STATED PROBLEM: Set down exactly the lines of the listing below, please, beginning with the first and ending with the line that holds "def atX(x, y, X): d".

DATASET:
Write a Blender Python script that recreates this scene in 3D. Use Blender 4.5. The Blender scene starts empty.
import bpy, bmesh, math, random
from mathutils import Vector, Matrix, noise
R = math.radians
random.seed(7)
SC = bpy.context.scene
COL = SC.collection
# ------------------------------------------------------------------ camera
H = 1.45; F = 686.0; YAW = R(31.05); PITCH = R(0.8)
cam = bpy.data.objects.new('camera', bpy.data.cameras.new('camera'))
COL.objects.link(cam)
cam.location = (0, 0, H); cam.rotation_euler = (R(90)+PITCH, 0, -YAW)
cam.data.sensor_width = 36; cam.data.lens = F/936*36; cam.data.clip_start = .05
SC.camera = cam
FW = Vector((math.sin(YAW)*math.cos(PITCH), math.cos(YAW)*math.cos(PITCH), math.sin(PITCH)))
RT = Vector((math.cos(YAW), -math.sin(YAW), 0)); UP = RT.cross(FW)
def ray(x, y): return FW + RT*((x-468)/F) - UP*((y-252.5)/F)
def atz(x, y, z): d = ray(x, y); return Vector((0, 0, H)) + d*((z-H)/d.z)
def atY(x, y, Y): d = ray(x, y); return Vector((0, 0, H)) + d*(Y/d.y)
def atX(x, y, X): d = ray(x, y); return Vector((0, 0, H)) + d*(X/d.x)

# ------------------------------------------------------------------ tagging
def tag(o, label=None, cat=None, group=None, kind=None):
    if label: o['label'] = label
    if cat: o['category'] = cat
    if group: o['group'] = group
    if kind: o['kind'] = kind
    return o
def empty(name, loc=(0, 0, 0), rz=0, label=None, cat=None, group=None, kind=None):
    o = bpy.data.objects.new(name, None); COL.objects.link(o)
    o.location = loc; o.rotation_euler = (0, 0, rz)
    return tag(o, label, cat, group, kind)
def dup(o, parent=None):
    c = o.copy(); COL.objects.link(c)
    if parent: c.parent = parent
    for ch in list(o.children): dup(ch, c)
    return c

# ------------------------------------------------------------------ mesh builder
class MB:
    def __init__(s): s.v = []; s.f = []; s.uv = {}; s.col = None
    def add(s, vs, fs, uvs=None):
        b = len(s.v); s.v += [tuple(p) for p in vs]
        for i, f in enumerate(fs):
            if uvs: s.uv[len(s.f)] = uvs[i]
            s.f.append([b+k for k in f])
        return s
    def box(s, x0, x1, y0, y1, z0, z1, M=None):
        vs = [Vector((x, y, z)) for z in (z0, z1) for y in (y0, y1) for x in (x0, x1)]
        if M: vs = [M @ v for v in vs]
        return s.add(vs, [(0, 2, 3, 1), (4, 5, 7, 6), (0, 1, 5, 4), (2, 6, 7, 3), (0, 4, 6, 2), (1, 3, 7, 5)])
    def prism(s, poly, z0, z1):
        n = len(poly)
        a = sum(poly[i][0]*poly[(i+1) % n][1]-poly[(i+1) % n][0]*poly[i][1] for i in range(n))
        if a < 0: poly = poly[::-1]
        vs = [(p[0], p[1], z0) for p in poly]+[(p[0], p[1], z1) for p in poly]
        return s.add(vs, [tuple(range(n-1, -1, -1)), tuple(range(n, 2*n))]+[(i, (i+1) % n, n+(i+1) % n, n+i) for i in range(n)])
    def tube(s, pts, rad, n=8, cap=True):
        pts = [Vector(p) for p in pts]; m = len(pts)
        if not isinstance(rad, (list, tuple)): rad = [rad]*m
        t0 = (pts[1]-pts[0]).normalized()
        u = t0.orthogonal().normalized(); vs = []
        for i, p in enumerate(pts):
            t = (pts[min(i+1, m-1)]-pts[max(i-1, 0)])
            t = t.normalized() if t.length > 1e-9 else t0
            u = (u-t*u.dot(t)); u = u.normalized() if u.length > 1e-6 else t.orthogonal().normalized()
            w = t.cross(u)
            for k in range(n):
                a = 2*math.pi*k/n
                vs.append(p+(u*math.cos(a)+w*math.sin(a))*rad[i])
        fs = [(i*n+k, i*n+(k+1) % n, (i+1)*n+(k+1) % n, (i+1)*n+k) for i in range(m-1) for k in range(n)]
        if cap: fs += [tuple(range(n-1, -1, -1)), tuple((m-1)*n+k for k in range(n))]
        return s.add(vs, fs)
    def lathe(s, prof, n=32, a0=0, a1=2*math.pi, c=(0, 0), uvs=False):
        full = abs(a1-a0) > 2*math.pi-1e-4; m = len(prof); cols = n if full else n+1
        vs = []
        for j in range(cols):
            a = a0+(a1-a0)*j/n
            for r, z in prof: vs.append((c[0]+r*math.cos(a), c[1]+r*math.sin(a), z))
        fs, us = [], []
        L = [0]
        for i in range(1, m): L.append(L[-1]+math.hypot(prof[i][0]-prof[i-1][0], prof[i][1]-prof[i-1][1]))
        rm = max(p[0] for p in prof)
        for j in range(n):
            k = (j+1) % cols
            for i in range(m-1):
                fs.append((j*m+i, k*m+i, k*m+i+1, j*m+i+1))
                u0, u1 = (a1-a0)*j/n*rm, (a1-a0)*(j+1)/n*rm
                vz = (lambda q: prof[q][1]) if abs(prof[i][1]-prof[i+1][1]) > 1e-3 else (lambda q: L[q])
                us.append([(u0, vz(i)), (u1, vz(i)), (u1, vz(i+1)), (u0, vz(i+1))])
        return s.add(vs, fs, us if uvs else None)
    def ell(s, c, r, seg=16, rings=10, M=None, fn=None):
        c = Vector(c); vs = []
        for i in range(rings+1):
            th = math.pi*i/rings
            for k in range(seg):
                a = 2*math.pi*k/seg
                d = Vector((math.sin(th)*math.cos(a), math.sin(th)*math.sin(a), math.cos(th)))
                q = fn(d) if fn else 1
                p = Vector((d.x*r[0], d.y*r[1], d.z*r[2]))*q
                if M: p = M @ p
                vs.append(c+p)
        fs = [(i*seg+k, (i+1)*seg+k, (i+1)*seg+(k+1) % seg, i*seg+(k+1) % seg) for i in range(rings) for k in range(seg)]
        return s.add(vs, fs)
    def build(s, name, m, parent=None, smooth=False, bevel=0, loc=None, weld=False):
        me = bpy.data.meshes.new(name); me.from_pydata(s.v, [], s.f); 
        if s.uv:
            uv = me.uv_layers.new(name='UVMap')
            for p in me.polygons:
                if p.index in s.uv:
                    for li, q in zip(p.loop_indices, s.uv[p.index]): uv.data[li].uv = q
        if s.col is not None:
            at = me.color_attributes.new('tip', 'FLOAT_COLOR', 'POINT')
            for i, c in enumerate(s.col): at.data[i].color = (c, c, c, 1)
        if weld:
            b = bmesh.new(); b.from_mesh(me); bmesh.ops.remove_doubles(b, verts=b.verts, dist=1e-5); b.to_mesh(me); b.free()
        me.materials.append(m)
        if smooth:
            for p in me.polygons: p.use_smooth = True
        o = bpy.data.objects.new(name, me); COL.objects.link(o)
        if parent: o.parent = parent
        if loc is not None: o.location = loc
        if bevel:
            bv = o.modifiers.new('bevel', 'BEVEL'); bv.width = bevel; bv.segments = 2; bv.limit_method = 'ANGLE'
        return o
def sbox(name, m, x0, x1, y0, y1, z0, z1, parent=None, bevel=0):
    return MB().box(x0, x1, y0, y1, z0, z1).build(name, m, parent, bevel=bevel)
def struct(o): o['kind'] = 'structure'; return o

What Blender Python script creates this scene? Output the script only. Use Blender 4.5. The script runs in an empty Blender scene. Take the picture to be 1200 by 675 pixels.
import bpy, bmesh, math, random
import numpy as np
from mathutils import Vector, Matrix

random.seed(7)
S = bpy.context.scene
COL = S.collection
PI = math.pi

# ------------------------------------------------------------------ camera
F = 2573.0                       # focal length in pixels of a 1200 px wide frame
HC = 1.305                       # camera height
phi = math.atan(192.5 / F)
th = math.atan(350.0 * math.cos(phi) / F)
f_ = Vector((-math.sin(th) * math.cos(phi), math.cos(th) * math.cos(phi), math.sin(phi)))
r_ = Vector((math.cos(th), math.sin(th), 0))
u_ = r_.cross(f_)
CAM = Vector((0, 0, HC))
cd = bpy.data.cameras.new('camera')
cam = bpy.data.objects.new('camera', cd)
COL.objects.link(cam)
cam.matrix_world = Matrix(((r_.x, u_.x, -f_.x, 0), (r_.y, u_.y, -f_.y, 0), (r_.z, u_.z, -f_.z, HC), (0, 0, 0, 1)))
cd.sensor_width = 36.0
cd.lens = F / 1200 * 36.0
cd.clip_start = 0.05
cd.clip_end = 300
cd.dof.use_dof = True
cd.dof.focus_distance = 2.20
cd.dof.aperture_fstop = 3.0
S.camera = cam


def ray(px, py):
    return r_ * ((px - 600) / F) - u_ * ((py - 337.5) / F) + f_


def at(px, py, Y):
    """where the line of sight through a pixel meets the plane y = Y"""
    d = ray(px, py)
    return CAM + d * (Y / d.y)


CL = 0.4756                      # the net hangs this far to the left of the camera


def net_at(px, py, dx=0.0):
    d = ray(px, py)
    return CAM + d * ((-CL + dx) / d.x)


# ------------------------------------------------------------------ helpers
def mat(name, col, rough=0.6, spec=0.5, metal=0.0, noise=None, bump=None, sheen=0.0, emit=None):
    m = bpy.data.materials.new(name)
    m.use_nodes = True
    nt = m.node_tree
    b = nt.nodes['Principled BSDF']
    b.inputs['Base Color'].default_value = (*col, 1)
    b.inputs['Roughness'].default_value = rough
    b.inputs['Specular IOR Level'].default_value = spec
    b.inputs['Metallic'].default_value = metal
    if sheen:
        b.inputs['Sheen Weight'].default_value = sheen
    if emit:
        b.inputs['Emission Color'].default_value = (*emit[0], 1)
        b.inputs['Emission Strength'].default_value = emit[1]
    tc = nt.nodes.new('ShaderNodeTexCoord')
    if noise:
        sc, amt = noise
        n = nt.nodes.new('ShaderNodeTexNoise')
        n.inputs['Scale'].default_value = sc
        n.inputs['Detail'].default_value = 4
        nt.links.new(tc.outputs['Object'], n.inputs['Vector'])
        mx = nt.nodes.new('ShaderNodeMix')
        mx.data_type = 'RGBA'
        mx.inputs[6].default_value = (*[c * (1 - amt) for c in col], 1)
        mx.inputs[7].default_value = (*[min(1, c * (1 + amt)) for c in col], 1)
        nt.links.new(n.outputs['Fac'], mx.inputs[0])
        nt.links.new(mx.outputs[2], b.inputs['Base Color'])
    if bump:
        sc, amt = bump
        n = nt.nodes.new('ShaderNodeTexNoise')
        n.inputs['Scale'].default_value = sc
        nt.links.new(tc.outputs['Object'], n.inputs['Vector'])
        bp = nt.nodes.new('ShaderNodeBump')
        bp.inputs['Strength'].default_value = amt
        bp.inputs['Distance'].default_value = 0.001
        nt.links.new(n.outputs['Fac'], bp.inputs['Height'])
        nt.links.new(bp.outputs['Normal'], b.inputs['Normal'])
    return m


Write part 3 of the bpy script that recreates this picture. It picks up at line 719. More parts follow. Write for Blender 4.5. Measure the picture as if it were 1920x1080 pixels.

ANSWER TO THIS TASK:
Write a Blender Python script that recreates this scene in 3D. Use Blender 4.5. The Blender scene starts empty.
import bpy, bmesh, math, random
from mathutils import Vector, Matrix, noise
R = math.radians
random.seed(7)
SC = bpy.context.scene
COL = SC.collection
# ------------------------------------------------------------------ camera
H = 1.45; F = 686.0; YAW = R(31.05); PITCH = R(0.8)
cam = bpy.data.objects.new('camera', bpy.data.cameras.new('camera'))
COL.objects.link(cam)
cam.location = (0, 0, H); cam.rotation_euler = (R(90)+PITCH, 0, -YAW)
cam.data.sensor_width = 36; cam.data.lens = F/936*36; cam.data.clip_start = .05
SC.camera = cam
FW = Vector((math.sin(YAW)*math.cos(PITCH), math.cos(YAW)*math.cos(PITCH), math.sin(PITCH)))
RT = Vector((math.cos(YAW), -math.sin(YAW), 0)); UP = RT.cross(FW)
def ray(x, y): return FW + RT*((x-468)/F) - UP*((y-252.5)/F)
def atz(x, y, z): d = ray(x, y); return Vector((0, 0, H)) + d*((z-H)/d.z)
def atY(x, y, Y): d = ray(x, y); return Vector((0, 0, H)) + d*(Y/d.y)
def atX(x, y, X): d = ray(x, y); return Vector((0, 0, H)) + d*(X/d.x)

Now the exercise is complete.